Szeles’ family was in court Wednesday but didn’t speak with reporters. Defense attorney Marc Carlos read a statement from the family describing him as “well-loved, respected and supported by his family and friends and the community here in San Diego.”
The man known as Szeles once served as a Cub Scouts pack leader in Bonita but was removed from the position several years ago for failing to comply with the organization’s “youth protection policies and procedures,” the Boy Scouts of America said in a statement. The statement says a parent had made an unspecified complaint that didn’t relate to scouting.
Szeles also was removed from “all positions related to children” at his Mormon congregation in San Diego for failing to comply with the church’s “child protection policies,” according to Eric Hawkins, a Utah-based spokesman for The Church of Jesus Christ of Latter-day Saints.
“When a parent later expressed a generalized concern about his behavior toward a child, the church urged the parent to report this to authorities,” Hawkins said in an email to The Associated Press.
A company called Szeles Enterprises organized Cub Scouts day camps, swimming lessons and Saturday field trips to boys as young as 5. Jurman said investigators are confident the website belongs to the suspect.
The Chula Vista Elementary School District is reviewing whether Szeles had connections with any of its 45 schools, which enroll roughly 30,000 students. A flier promoting Szeles Enterprises’ programs for kids said the district was distributing it “as a public service.”
“To have someone with this alleged background literally in our backyard is a concern,” said school district spokesman Anthony Millican.
Selas’ former co-workers at KNOE-TV in north Louisiana remember him as a strange, standoffish man who didn’t fit in at the Monroe-based station, but nobody saw any sinister motives behind his “Mr. Wonder” creation.
Former co-workers said the station owner who hired Selas in 1977 met him on an airplane and offered him a job without checking his credentials, which supposedly included a stint at an Oklahoma television station.
Selas initially worked as a news anchor, but the experiment only lasted a few days. Former KNOE employee Tom Cole said viewers flooded the station with calls to complain about Selas’ high-pitched, awkward delivery of the news.
“He was horrible,” Cole recalls.
But his children’s show was a hit. It started as a weekly program but went daily as its popularity grew.
Often wearing a top hat and tuxedo coat, Selas presided over races and other contests between teams of children bused to the station from local schools. He even served as grand marshal of a Christmas parade.
“All the kids wanted to be on it,” said Gary Miers, who started working at KNOE as a radio disc jockey in 1979.
The popularity of Selas’ on-air persona didn’t extend to his co-workers.
“He was very odd,” Cole said. “Nobody could stand him.”
Cole said the station didn’t sponsor the children’s camping trip that Selas organized in June 1979, but it allowed him to promote it during his show.
Investigators claim Selas sexually abused at least seven children during the camping trip to Kisatchie National Forest in central Louisiana.

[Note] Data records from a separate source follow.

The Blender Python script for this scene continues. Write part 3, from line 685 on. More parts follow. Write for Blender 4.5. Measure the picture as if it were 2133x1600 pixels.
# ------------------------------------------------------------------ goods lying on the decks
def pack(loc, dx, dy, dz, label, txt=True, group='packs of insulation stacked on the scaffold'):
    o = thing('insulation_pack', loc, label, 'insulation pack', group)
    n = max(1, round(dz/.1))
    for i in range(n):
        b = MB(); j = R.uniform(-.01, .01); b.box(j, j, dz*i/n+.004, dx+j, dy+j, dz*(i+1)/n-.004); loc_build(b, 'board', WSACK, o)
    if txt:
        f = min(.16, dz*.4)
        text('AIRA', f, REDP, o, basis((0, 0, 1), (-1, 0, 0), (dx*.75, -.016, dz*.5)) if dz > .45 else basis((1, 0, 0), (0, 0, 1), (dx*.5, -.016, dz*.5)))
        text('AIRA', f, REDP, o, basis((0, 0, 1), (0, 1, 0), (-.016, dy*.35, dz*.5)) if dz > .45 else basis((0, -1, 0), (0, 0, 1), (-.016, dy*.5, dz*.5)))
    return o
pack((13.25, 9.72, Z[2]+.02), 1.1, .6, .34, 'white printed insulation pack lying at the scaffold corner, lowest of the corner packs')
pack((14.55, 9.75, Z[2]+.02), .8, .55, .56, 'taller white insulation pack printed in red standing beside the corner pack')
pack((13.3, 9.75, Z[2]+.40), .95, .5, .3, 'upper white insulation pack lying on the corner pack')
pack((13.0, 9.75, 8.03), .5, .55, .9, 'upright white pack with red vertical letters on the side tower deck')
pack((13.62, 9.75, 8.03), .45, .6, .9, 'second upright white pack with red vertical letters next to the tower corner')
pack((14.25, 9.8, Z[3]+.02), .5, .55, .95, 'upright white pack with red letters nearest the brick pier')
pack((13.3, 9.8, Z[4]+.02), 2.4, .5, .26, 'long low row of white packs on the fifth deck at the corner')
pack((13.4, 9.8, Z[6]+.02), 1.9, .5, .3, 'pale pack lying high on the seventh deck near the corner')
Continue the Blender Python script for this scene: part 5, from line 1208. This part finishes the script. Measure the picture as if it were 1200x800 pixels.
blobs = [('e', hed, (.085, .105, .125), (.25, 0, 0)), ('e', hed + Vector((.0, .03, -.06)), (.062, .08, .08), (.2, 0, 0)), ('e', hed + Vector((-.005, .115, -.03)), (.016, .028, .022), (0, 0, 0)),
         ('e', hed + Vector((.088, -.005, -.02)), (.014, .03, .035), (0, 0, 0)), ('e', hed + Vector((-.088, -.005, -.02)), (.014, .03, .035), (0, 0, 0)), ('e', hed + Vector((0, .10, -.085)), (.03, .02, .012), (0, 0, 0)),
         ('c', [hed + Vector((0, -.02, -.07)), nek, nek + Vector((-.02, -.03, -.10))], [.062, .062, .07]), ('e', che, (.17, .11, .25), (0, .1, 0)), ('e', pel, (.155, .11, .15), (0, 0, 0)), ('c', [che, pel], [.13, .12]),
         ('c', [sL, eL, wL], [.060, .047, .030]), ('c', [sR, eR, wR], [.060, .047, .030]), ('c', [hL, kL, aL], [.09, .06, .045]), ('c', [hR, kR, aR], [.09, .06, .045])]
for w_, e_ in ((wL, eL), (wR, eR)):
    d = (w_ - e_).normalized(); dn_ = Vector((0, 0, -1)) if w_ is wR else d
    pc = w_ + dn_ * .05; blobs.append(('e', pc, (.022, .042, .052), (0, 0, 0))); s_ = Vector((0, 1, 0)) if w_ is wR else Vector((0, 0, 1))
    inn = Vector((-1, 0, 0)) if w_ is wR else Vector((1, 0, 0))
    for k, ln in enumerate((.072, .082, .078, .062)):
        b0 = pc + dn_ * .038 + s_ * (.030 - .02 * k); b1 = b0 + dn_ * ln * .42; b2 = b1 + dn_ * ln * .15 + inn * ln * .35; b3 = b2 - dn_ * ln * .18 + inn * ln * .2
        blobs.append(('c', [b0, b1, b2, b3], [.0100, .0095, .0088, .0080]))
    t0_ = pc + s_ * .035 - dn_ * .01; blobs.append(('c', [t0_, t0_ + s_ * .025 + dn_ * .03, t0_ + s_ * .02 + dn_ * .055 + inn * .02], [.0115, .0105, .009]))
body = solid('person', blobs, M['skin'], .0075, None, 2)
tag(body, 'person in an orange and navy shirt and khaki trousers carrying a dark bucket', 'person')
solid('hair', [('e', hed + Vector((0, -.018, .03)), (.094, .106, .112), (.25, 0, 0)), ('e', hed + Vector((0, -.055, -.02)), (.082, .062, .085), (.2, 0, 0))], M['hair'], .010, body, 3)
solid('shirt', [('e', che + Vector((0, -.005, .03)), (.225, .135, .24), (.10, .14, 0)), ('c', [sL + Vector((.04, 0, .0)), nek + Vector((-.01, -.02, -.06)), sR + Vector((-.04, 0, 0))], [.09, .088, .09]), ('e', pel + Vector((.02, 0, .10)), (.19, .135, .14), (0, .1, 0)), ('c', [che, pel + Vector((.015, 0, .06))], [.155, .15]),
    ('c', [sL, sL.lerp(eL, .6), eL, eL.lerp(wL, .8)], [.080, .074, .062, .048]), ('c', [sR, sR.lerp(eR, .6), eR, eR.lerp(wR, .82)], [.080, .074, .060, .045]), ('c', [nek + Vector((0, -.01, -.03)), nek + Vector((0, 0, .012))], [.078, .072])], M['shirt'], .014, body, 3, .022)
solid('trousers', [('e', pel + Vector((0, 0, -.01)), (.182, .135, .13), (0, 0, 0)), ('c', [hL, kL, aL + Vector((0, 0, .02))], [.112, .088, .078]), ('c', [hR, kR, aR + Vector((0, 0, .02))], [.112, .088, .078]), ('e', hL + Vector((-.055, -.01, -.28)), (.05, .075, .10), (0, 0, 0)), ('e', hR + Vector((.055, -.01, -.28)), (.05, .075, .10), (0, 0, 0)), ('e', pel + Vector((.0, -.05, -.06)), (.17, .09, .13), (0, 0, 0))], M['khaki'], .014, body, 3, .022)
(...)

After parents complained about the alleged abuse, Rapides Parish authorities obtained a warrant for his arrest on two counts of obscene behavior with a juvenile.
He apparently planned other such trips. A flier for “Camping Weekends with Mr. Wonder” said some trips would only be for boys between 5 and 11 years old, but “Mrs. Wonder” would help supervise other co-ed trips.
After he disappeared, Selas’ wife told investigators that her husband fled in a car that later turned up in a Dallas suburb, according to the sheriff’s office.
One of the detectives assigned to the case was William Earl Hilton, now Rapides Parish’s elected sheriff. Hilton recently asked the U.S. Marshals Service to take a fresh look at finding Selas. They found the man known as Szeles in California about two weeks ago.
Frank Szeles lived for years in a well-heeled section of Bonita.
Neighbors said parents frequently took their children to Szeles’ large cul-de-sac house for swimming lessons. Haywood Gammon, who lives next door and knew Szeles and his wife since 1999, said children visited Szeles’ home throughout the summer.
Gammon said his neighbor was friendly and quick to shake hands.
“My main interaction was throwing the plastic balls over the fence” when they strayed off Szeles’ property, he said.
The website for Szeles Enterprises touts the owner’s experience teaching grades one through six overseas, coaching sports, teaching Sunday school and being PTA president at an elementary school less than three miles from his house. The ad, dated 2013, says the activities are for boys ages 5 to 11.
The website says the company’s owner and his wife have four children and nine grandchildren.